Untuk melengkapi peraturan tersebut, Kementerian LHK juga menerbitkan Peraturan Menteri Lingkungan Hidup dan Kehutanan No. P.95/Menhut-II/2014 tentang Perubahan atas Peraturan Menteri Kehutanan No. P.43/Menhut-II/2014 tentang Penilaian Kinerja Pengelolaan Hutan Produksi Lestari dan Verifikasi Legalitas Kayu pada Pemegang Izin atau pada Hutan Hak.
“Pada Permen-LHK ini persyaratan Sistem Verifikasi Legalitas Kayu (SVLK) bagi Industri Kecil dan Menengah (IKM) pemilik Eksportir Terdaftar Produk Industri Kehutanan (ETPIK) mebel/furnitur menjadi disederhanakan.

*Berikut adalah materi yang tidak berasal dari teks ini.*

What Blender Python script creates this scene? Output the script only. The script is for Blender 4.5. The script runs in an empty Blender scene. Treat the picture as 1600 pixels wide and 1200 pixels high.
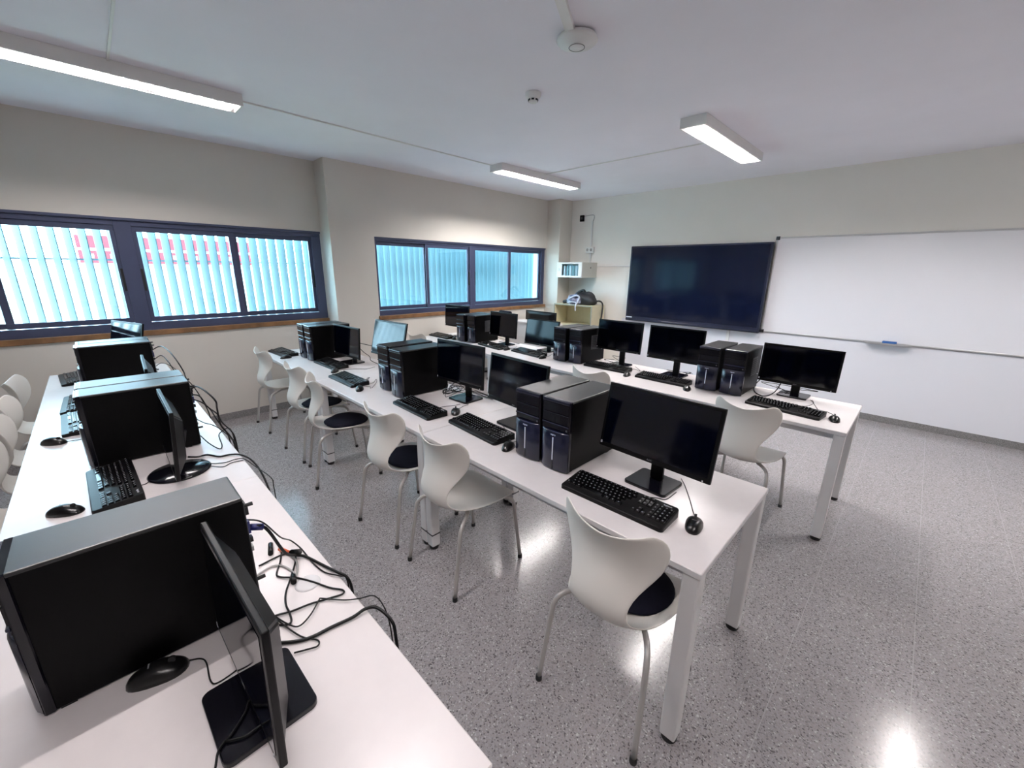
import bpy, bmesh, math, random
from mathutils import Vector, Matrix
random.seed(7)
S = bpy.context.scene
C = S.collection
# ------------------------------------------------------------------ camera
CAM = Vector((0.3201, -1.1593, 1.6321)); YAW, PITCH, ROLL, FPX = 0.7806, 0.2720, 0.0129, 639.0
cd = bpy.data.cameras.new('camera'); cam = bpy.data.objects.new('camera', cd); C.objects.link(cam)
fw = Vector((-math.sin(YAW) * math.cos(PITCH), math.cos(YAW) * math.cos(PITCH), -math.sin(PITCH)))
rt = Vector((math.cos(YAW), math.sin(YAW), 0)); up = rt.cross(fw)
r2 = rt * math.cos(ROLL) + up * math.sin(ROLL); u2 = -rt * math.sin(ROLL) + up * math.cos(ROLL)
M3 = Matrix((r2, u2, -fw)).transposed()
cam.matrix_world = Matrix.Translation(CAM) @ M3.to_4x4()
cd.sensor_fit = 'HORIZONTAL'; cd.sensor_width = 36.0; cd.lens = FPX / 1600 * 36.0; cd.clip_start = 0.02
S.camera = cam
# ------------------------------------------------------------------ world, exposure
w = bpy.data.worlds.new('sky'); S.world = w; w.use_nodes = True
bg = w.node_tree.nodes['Background']
bg.inputs[0].default_value = (0.56, 0.81, 1.0, 1); bg.inputs[1].default_value = 9.0
S.view_settings.view_transform = 'Standard'; S.view_settings.look = 'None'
S.view_settings.gamma = 1.0; S.view_settings.use_curve_mapping = False
S.view_settings.exposure = 1.3
LAMP, LAMP_REAR = 180.0, 82.0   # radiance of the ceiling tubes, far row and (dimmer) rear row
S.cycles.max_bounces = 8; S.cycles.diffuse_bounces = 5; S.cycles.glossy_bounces = 4
S.cycles.caustics_reflective = False; S.cycles.caustics_refractive = False
S.cycles.sample_clamp_indirect = 6.0
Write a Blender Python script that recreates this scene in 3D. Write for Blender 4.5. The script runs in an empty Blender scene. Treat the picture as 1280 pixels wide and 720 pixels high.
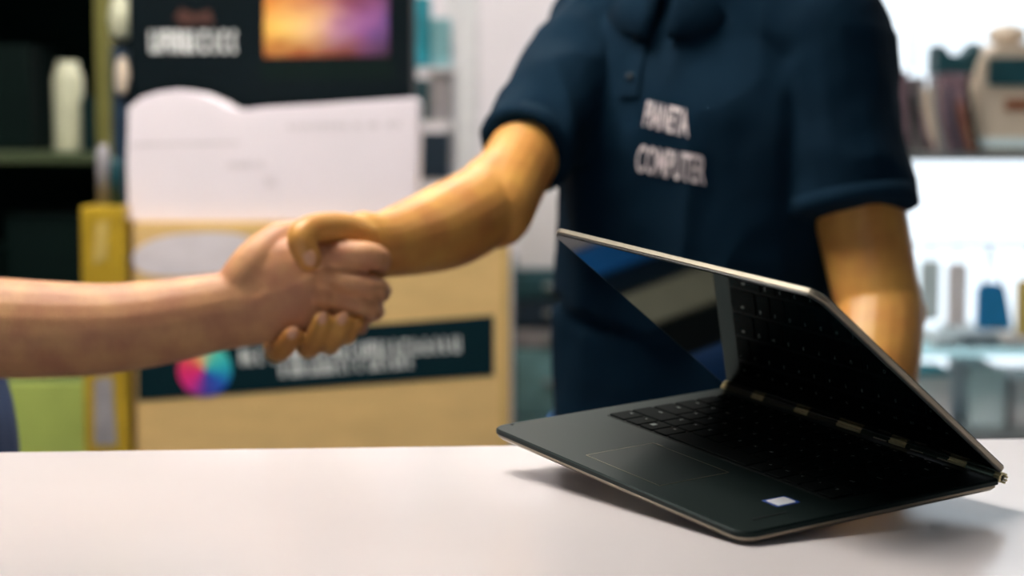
import bpy, bmesh, math, random
from mathutils import Vector, Matrix, noise
from mathutils.bvhtree import BVHTree
random.seed(7)
PI = math.pi
sc = bpy.context.scene
COL = sc.collection

# ------------------------------------------------------------------ camera
F = 2400.0
PITCH = math.radians(5)
CZ = 1.25
cd = bpy.data.cameras.new('camera'); cam = bpy.data.objects.new('camera', cd); COL.objects.link(cam)
cam.location = (0, 0, CZ); cam.rotation_euler = (PI/2 - PITCH, 0, 0)
cd.sensor_width = 36; cd.lens = 36*F/1280
cd.clip_start = .05; cd.clip_end = 60
cd.dof.use_dof = True; cd.dof.focus_distance = 1.40; cd.dof.aperture_fstop = 3.8
sc.camera = cam
# ------------------------------------------------------------------ world, exposure
w = bpy.data.worlds.new('daylight'); sc.world = w; w.use_nodes = True
w.node_tree.nodes['Background'].inputs[0].default_value = (.93, .95, 1, 1)
w.node_tree.nodes['Background'].inputs[1].default_value = 1.9
sc.view_settings.view_transform = 'Standard'; sc.view_settings.look = 'None'
sc.view_settings.gamma = 1; sc.view_settings.use_curve_mapping = False
sc.view_settings.exposure = 0.0
sc.cycles.use_denoising = True
PANEL = 29.0      # strength of the ceiling lamps

S4, C4 = math.sin(PITCH), math.cos(PITCH)
def W(px, py, Y):
    """the point that stands at world distance Y and shows at photo pixel px, py"""
    dx, dy = (px-640)/F, (py-360)/F
    d = Vector((dx, C4 - S4*dy, -S4 - C4*dy))
    return Vector((0, 0, CZ)) + d*(Y/d.y)

# ------------------------------------------------------------------ materials
def srgb(r, g, b):
    f = lambda c: (c/255)/12.92 if c/255 <= .04045 else (((c/255)+.055)/1.055)**2.4
    return (f(r), f(g), f(b), 1)
def mat(name, col, rough=.6, metal=0, var=.06, scale=20, bump=0, bscale=200, emit=0, coat=0, sss=0, spec=.5, stretch=(1, 1, 1), col2=None):
    m = bpy.data.materials.new(name); m.use_nodes = True
    nt = m.node_tree; N = nt.nodes; L = nt.links
    b = N['Principled BSDF']
    tc = N.new('ShaderNodeTexCoord'); mp = N.new('ShaderNodeMapping'); mp.inputs['Scale'].default_value = stretch
    L.new(tc.outputs['Object'], mp.inputs['Vector'])
    nz = N.new('ShaderNodeTexNoise'); nz.inputs['Scale'].default_value = scale; nz.inputs['Detail'].default_value = 5
    L.new(mp.outputs[0], nz.inputs['Vector'])
    mx = N.new('ShaderNodeMix'); mx.data_type = 'RGBA'
    c = srgb(*col)
    if col2: ca, cb = c, srgb(*col2)
    else:
        ca = tuple(min(1, x*(1-var)) for x in c[:3])+(1,); cb = tuple(min(1, x*(1+var)) for x in c[:3])+(1,)
    mx.inputs['A'].default_value = ca; mx.inputs['B'].default_value = cb
    rm = N.new('ShaderNodeMapRange'); rm.inputs['From Min'].default_value = .35; rm.inputs['From Max'].default_value = .65
    L.new(nz.outputs['Fac'], rm.inputs['Value']); L.new(rm.outputs[0], mx.inputs['Factor'])
    L.new(mx.outputs['Result'], b.inputs['Base Color'])
    b.inputs['Roughness'].default_value = rough; b.inputs['Metallic'].default_value = metal
    b.inputs['Specular IOR Level'].default_value = spec
    b.inputs['Coat Weight'].default_value = coat
    if sss:
        b.inputs['Subsurface Weight'].default_value = sss; b.inputs['Subsurface Radius'].default_value = (.012, .005, .003); b.inputs['Subsurface Scale'].default_value = 1
    if bump:
        n2 = N.new('ShaderNodeTexNoise'); n2.inputs['Scale'].default_value = bscale; n2.inputs['Detail'].default_value = 4
        L.new(mp.outputs[0], n2.inputs['Vector'])
        bp = N.new('ShaderNodeBump'); bp.inputs['Strength'].default_value = bump; bp.inputs['Distance'].default_value = .002
        L.new(n2.outputs['Fac'], bp.inputs['Height']); L.new(bp.outputs[0], b.inputs['Normal'])
    if emit:
        L.new(mx.outputs['Result'], b.inputs['Emission Color']); b.inputs['Emission Strength'].default_value = emit
    return m
def glass_mat(name, tint=(245, 250, 252), rough=0.0):
    m = bpy.data.materials.new(name); m.use_nodes = True
    nt = m.node_tree; N = nt.nodes; L = nt.links
    N.remove(N['Principled BSDF'])
    t = N.new('ShaderNodeBsdfTransparent'); t.inputs[0].default_value = srgb(*tint)
    g = N.new('ShaderNodeBsdfGlossy'); g.inputs['Roughness'].default_value = .03
    mx = N.new('ShaderNodeMixShader'); mx.inputs[0].default_value = .06
    L.new(t.outputs[0], mx.inputs[1]); L.new(g.outputs[0], mx.inputs[2]); L.new(mx.outputs[0], N['Material Output'].inputs[0])
    return m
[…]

Tujuannya agar tidak memberatkan atau membebani. Namun, hal itu tetap mendukung kelancaran ekspor produk kayu yang memenuhi SVLK,” imbuh Rachmat.
Menurut Rachmat, Permendag baru ini ditetapkan sebagai tindak lanjut dari hasil pertemuan tiga Menteri, yaitu Menteri Perdagangan Rachmat Gobel, Menteri Lingkungan Hidup dan Kehutanan Siti Nurbaya, serta Menteri Perindustrian Saleh Husin bersama para Kepala Dinas Perindustrian dan Perdagangan, dunia usaha, dan Asosiasi Mebel dan Kerajinan Indonesia (AMKRI) pada 27 November 2014 lalu.
Pertemuan tersebut dilaksanakan guna menyikapi keluhan terkait SVLK yang dirasa memberatkan bagi IKM. Menurut Sunoto, Ketua Umum Asosiasi Mebel Kayu dan Rotan Indonesia (AMKRI) untuk mengembangkan industri furnitur dan kayu memang sudah seharusnya ada koordinasi antar kementerian, ditambah kerjasama dengan pelaku usaha.
“Saya merasa bahagia, di akhir 2014 ini mudah-mudahan kita menutup ha yang tidak begitu menggembirakan. Mudah-mudahan di bawah Pak Menteri Rachmat ekspor kita selalu meningkat dan mendapat rahmat,” ujar Sunoto.
Menteri Rachmat Gobel telah menargetkan nilai ekspor meningkat 300 persen selama lima tahun ke depan. Khusus untuk furnitur nilai ekspor dipatok naik 300 persen, dari sekitar 1,7 miliar dollar AS pada 2014 menjadi 5,1 miliar dollar AS pada 2019 mendatang.